Thursday, December 29, 2016

South Asia Roundup

December was an exciting month in India for South Asian legal history. 

The big event was the 4th biennial Law and Social Science Network (LASSNet) conference in Delhi, December 10-12, 2016. "Thinking with Evidence: Seeking Certainty, Making Truth" was organized by Jawaharlal Nehru University’s Pratiksha Baxi and her team. The conference was a truly impressive organizational feat in the midst of what has been a very hard year for everyone at JNU (read about sedition charges filed against student leaders for "anti-India" statements here, here, and here). Among the highlights were panels with a historical take on the personal law system; sexuality, gender identity and sedition; detectives; colonial and post-colonial legalscapes; judges' views of history; and constitutionalism. There were also memorial sessions dedicated to Nasser Hussain, Dwijen Rangnekar and Priya Thangarajah, three dynamic scholars of South Asian legal studies who died tragically in recent years. Here is the program.

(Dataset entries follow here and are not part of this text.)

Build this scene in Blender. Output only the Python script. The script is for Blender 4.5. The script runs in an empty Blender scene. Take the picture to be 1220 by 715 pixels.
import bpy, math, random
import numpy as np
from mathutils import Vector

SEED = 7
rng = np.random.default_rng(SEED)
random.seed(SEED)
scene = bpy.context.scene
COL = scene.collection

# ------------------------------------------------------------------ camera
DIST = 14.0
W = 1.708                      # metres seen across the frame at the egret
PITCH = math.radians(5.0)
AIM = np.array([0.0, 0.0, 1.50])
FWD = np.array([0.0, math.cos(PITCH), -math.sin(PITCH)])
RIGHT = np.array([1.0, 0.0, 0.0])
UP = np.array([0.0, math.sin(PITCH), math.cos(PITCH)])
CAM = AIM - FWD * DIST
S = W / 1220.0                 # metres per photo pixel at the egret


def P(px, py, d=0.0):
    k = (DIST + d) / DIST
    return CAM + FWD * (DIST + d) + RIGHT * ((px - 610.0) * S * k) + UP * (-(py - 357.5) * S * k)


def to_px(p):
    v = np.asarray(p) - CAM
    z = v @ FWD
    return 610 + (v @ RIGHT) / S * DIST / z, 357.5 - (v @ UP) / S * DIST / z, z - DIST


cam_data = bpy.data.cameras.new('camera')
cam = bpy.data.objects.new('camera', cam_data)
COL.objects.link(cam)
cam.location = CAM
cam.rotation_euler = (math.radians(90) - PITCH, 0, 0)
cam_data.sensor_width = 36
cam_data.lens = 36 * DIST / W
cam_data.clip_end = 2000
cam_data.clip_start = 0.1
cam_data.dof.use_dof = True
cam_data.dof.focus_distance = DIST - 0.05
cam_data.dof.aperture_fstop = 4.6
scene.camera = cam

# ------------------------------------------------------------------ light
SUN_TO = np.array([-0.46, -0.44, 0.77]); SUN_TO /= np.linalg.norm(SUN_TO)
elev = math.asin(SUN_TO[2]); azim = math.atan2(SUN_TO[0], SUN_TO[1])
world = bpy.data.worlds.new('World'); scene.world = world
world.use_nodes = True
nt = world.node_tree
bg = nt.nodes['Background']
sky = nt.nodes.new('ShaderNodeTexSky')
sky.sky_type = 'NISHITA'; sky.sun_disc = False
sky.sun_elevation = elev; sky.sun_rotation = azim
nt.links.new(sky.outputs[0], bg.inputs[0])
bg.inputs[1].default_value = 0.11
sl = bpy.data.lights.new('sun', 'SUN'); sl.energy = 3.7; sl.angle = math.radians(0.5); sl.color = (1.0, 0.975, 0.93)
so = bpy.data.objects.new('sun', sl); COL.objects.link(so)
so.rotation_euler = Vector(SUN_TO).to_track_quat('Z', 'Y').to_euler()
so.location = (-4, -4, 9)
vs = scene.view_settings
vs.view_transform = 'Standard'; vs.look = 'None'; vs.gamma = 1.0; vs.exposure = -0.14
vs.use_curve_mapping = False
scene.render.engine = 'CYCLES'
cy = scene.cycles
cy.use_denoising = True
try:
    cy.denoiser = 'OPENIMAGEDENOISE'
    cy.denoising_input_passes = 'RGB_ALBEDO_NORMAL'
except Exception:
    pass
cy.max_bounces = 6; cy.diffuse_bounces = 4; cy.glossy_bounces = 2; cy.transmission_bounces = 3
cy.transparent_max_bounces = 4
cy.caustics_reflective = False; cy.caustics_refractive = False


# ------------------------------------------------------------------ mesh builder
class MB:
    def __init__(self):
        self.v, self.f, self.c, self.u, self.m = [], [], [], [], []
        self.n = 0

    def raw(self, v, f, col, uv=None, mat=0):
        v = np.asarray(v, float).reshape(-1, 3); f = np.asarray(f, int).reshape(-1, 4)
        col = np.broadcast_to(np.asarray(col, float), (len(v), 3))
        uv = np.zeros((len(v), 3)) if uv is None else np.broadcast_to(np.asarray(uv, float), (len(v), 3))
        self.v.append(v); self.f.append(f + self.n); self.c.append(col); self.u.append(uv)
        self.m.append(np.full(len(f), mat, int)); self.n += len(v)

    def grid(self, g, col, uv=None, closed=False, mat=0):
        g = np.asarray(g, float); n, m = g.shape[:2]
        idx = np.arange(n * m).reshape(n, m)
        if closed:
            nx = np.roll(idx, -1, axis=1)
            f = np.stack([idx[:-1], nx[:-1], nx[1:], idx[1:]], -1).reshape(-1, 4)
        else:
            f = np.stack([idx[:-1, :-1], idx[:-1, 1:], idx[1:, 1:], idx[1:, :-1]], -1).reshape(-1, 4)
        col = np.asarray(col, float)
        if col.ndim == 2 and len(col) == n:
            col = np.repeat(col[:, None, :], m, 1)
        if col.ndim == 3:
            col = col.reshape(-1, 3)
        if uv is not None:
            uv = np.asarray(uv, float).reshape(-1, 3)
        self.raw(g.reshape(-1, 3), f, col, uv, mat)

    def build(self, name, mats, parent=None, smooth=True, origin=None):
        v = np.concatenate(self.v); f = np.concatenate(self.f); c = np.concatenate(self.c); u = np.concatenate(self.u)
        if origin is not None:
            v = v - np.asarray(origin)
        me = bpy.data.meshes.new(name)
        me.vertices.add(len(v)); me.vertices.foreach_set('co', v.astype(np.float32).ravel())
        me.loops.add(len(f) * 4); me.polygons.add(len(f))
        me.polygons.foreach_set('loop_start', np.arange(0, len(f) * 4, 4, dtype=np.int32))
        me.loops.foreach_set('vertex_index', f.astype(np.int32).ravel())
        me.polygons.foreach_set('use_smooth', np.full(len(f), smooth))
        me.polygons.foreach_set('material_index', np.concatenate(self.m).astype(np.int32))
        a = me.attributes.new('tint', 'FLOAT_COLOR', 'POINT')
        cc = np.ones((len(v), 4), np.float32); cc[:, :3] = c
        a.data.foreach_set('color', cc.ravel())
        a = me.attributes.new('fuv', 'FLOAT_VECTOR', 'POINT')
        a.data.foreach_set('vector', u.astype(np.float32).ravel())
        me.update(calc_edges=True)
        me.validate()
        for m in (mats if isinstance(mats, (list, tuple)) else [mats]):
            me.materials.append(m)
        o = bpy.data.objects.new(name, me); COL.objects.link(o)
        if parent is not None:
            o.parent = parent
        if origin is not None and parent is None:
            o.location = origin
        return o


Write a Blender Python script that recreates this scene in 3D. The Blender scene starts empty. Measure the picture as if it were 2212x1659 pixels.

A brand new peer-reviewed journal was launched at the LASSnet conference. The Indian Law Review, published by Francis and Taylor, is an academic-led, double-blind, peer-reviewed journal that aims to publish top-quality scholarship on Indian legal studies. Its team of editors is stellar. Here's how to submit an article. The ILR welcomes legal historical work. It could give the Law and History Review a run for its money on South Asian legal history.

In the run-up to LASSNet, another event took place in south India. The "South Asian Legal History, Beyond Boundaries" workshop took place at NALSAR University of Law in Hyderabad on Dec.7-8, 2016. It involved about twenty scholars,and was co-sponsored by NALSAR and the Max Planck Institute for European Legal History (Frankfurt). Panel themes included: legal and economic administration during the Mughal period, the history of legal transfers to and from India, conflict regulation from local to colonial, the legal history of minorities, and colonial governance in comparative perspective.

All in all, a real finale to 2016 for South Asianists!